Coming to the Marlins was more than a return to his hometown of Miami. It's a chance to be a winner again, developing a young pitching staff that once again is the envy of the industry and benefiting from the offensive leadership of Miguel Cabrera, who seems bent on winning a Triple Crown one day.


There's a comfort level here, in other words, from the very start. Gonzalez isn't eager to manage the Yankees or the Cubs, or even to replace his mentor, Bobby Cox, in Atlanta. The feeling you get from Fredi is that he is pretty much at home wherever he parks his Harley-Davidson motorcycle, and Tuesday morning that was right out behind the Marlins' clubhouse at Roger Dean Stadium, just about 5:30 a.m.


"Sometimes you just want to ride up and down the beach, as a stress reliever," said Gonzalez, who trailered his black Road King bike down from Atlanta in December. "I'll pick my spots. Mr. Loria just told me to be real careful. He reminded me that I don't want to just get started on my new career and have something happen.
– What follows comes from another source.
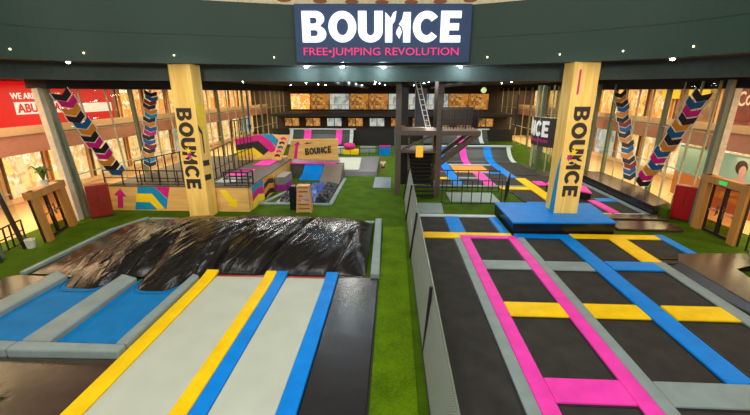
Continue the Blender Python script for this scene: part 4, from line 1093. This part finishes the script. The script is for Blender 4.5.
for i in range(5):
    z = 1.55 + i * .3; x = -8.4 + (z - zt) * .44
    MB().plate([(x - .18, 26.75, z), (x + .05, 26.75, z + .06), (x + .2, 26.75, z - .02), (x + .2, 26.75, z + .12), (x + .05, 26.75, z + .22), (x - .18, 26.75, z + .14)], (0, -1, 0), .012).build('chevron', (BPR, MAG, DBPR)[i % 3], pr_)
recentre(pr_, (-8.1, 26.8, zt))
bw = empty('plywood_hoarding', (-5.7, 27.2, 1.2), 'angled plywood wall with BOUNCE lettering and magenta arrow', 'panel')
def wl(x, z): return (x, 27.4 - (x + 8.0) * .1, z)
MB().hexa([wl(-7.75, 1.3), wl(-3.95, 1.3), (-3.95, 27.2, 1.3), (-7.75, 27.6, 1.3)], [wl(-7.35, 2.72), wl(-3.95, 2.82), (-3.95, 27.2, 2.82), (-7.35, 27.6, 2.72)]).build('board', PLY, bw)
MB().box(-7.35, -3.9, 27.36, 27.65, 1.06, 1.3).build('ledge', PALE, bw)
uxw = Vector((1, -.1, .12)).normalized(); uyw = Vector((-.05, -.02, 1)).normalized()
bounce(bw, INK, Vector(wl(-6.35, 1.62)) + Vector((0, -.03, 0)), uxw, uyw, 1.95, .48, .02)
MB().plate([wl(-6.42, 2.42), wl(-5.95, 2.46), wl(-5.75, 2.58), wl(-6.0, 2.5), wl(-6.2, 2.55)], (0, -1, 0), .02).build('bird_mark', INK, bw)
MB().plate([wl(-7.25, 1.35), wl(-7.02, 1.35), wl(-6.85, 2.35), wl(-6.7, 2.35), wl(-6.85, 2.62), wl(-7.2, 2.3), wl(-7.05, 2.32)], (0, -1, 0), .02).build('magenta_arrow', MAG, bw)
recentre(bw, (-5.7, 27.2, 1.2))
# lower cross deck in front of it
cdk = empty('cross_deck', (-5.8, 27, 0), 'low grey cross deck with pink edge behind the small airbag pit', 'deck')
MB().prism([(-7.4, 27.1), (-3.6, 27.1), (-3.6, 27.65), (-5.15, 27.65), (-5.45, 29.6), (-7.4, 29.6)], 0, 1.0).build('body', mat('deck_side', (70, 66, 60), .5), cdk)
MB().box(-7.4, -4.1, 27.0, 27.35, 1.0, 1.06).build('pink_edge', PNK, cdk)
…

"I think he used to ride a little himself when he was young."


If Loria and Girardi ever had these kinds of conversations, they didn't develop into anything like a close friendship. Gonzalez seems the type to put anyone at ease, and that may be important if the Marlins stumble into the season. Girardi started out 11-31, which was disastrous, and rallied the team to a 67-53 record thereafter, which was delicious. Fredi's plan is to get a more reliable rate of return from every player. That should finally please the front office, where promotions and trades and even arbitration hearings are based on knowing exactly what you've got and how much it is worth.


Funny how no one even flinched Tuesday when Gonzalez pulled away from the stadium on that rumbling Hog around 2:40 p.m.


A group of fans was focused instead on the clubhouse door, where players trickled out on the way to the parking lot. None of the autograph hounds yelled "Hi, Fredi," as the manager rode past. None even recognized Gonzalez, with a sparse, black bowl of a helmet pulled tight over his shaved head and his son, Alex, 13, hanging on in back.


Fredi will pick his spots, all right, but seldom the spotlight.